3) Machiavelli and the “Scuola storica” at the end of XIX century: Villari; Tommasini; Canestrini. A richer and more complete image of Machiavelli and the ‘rediscovery’ of Guicciardini
4) Machiavelli and Renaissance as historical and political metaphor. Gramsci and Gentile.
5) Machiavelli, Guicciardini and cultural and ideological context of their age. Felix Gilbert’ works.
6) Machavelli and a possible ‘history’ of his thought. Gennaro Sasso.
7) Style, litterature and thought; Carlo Dionisotti’ Florence.

Bibliography

N. Machiavelli: Il Principe;
F. Guicciardini, Ricordi

Burchkardt, La civiltà del Rinascimento in Italia
De Sanctis, Storia della letteratura italiana and Saggi critici.
F. Gilbert, Machiavelli e il suo tempo
A. Gramsci, Quaderni del carcere. Note sul Machiavelli.
G. Prezzolini, Vita di Machiavelli
G. Ritter, Il volto demoniaco del potere
L. Stauss, Pensieri su Machiavelli
Pages fron writings of:
M. Martelli; G. Sasso; E. Raimondi


Specific bibliography will be given during lessons nd made disposable by students on Elly platform.

Teaching methods

70% of scheduled lessons will be frontal lessons.
25 % of scheduled lessons will be a workshop’s form. Students will work together on the texts, by the aim to encourage individual judgement, in finding main ideological structures; textual aporias; critical outcomes.
2 hours will be used to make 2 short written tests (after 7th and after 12th lesson). Students will have to work about text and to find foremost critical subjects.
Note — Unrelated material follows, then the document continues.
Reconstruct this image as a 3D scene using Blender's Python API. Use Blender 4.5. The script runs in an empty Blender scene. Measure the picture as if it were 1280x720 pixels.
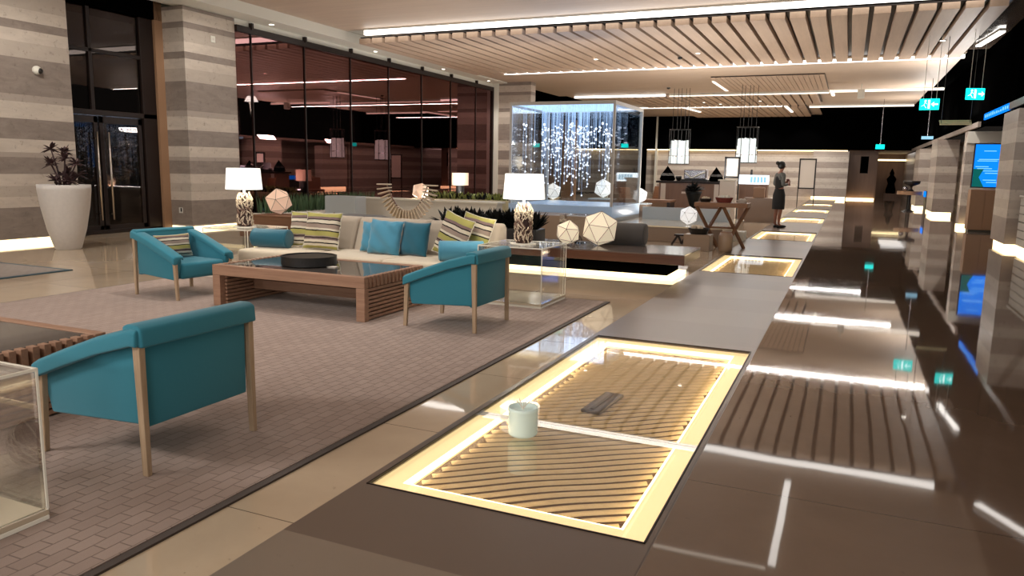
import bpy, bmesh, math, random
from mathutils import Vector, Matrix
PI = math.pi
rnd = random.Random(7)
scene = bpy.context.scene
COL = scene.collection

# ---------------------------------------------------------------- materials
def srgb(r, g, b):
    f = lambda c: (c/255/12.92) if c/255 <= .04045 else ((c/255+.055)/1.055)**2.4
    return (f(r), f(g), f(b), 1)

class NT:
    def __init__(s, name):
        s.m = bpy.data.materials.new(name); s.m.use_nodes = True
        s.t = s.m.node_tree; s.t.nodes.clear()
        s.out = s.n('ShaderNodeOutputMaterial')
    def n(s, typ, **kw):
        nd = s.t.nodes.new(typ)
        for k, v in kw.items(): setattr(nd, k, v)
        return nd
    def l(s, a, b): s.t.links.new(a, b)
    def val(s, sock, v):
        if isinstance(v, bpy.types.NodeSocket): s.l(v, sock)
        else: sock.default_value = v
    def bsdf(s, col, rough=.5, metal=0, ior=1.5, spec=.5, emit=None, es=0, coat=0, normal=None, sheen=0):
        b = s.n('ShaderNodeBsdfPrincipled')
        s.val(b.inputs['Base Color'], col); s.val(b.inputs['Roughness'], rough)
        b.inputs['Metallic'].default_value = metal; b.inputs['IOR'].default_value = ior
        b.inputs['Specular IOR Level'].default_value = spec
        b.inputs['Coat Weight'].default_value = coat
        b.inputs['Coat Roughness'].default_value = .04
        b.inputs['Sheen Weight'].default_value = sheen
        if emit is not None:
            s.val(b.inputs['Emission Color'], emit); b.inputs['Emission Strength'].default_value = es
        if normal is not None: s.l(normal, b.inputs['Normal'])
        s.l(b.outputs[0], s.out.inputs[0]); return b
    def coords(s, kind='Object'):
        if kind == 'World': return s.n('ShaderNodeNewGeometry').outputs['Position']
        return s.n('ShaderNodeTexCoord').outputs['Object']
    def mapping(s, vec, scale=(1,1,1), rot=(0,0,0), loc=(0,0,0)):
        m = s.n('ShaderNodeMapping'); s.l(vec, m.inputs[0])
        m.inputs['Scale'].default_value = scale; m.inputs['Rotation'].default_value = rot; m.inputs['Location'].default_value = loc
        return m.outputs[0]
    def noise(s, vec, scale=5, detail=4, rough=.55, dist=0):
        n = s.n('ShaderNodeTexNoise'); s.l(vec, n.inputs['Vector'])
        n.inputs['Scale'].default_value = scale; n.inputs['Detail'].default_value = detail
        n.inputs['Roughness'].default_value = rough; n.inputs['Distortion'].default_value = dist
        return n.outputs['Fac']
    def ramp(s, fac, stops, mode='LINEAR'):
        r = s.n('ShaderNodeValToRGB'); s.l(fac, r.inputs[0]); cr = r.color_ramp; cr.interpolation = mode
        while len(cr.elements) > 1: cr.elements.remove(cr.elements[-1])
        cr.elements[0].position = stops[0][0]; cr.elements[0].color = stops[0][1]
        for p, c in stops[1:]:
            e = cr.elements.new(p); e.color = c
        return r.outputs[0]
    def mix(s, fac, a, b, blend='MIX'):
        m = s.n('ShaderNodeMix', data_type='RGBA', blend_type=blend)
        s.val(m.inputs[0], fac); s.val(m.inputs[6], a); s.val(m.inputs[7], b); return m.outputs[2]
    def math(s, op, a, b=0.0):
        m = s.n('ShaderNodeMath', operation=op); s.val(m.inputs[0], a); s.val(m.inputs[1], b); return m.outputs[0]
    def sep(s, v):
        x = s.n('ShaderNodeSeparateXYZ'); s.l(v, x.inputs[0]); return x.outputs
    def bump(s, h, strength=.3, dist=.01):
        b = s.n('ShaderNodeBump'); s.l(h, b.inputs['Height']); b.inputs['Strength'].default_value = strength
        b.inputs['Distance'].default_value = dist; return b.outputs[0]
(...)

Assessment methods and criteria

Tests ‘in itinere’ (let’s see above) will be important orientation tools: so student they can evaluate their own knowledge.
Final test will be oral test. It will be divided in two parts:
1) Student will read a critical text. He’ll have to explain it; to locate it in the right methodological, ideological and historical place.
2) Conversation about authors and themes discussed during the lessons.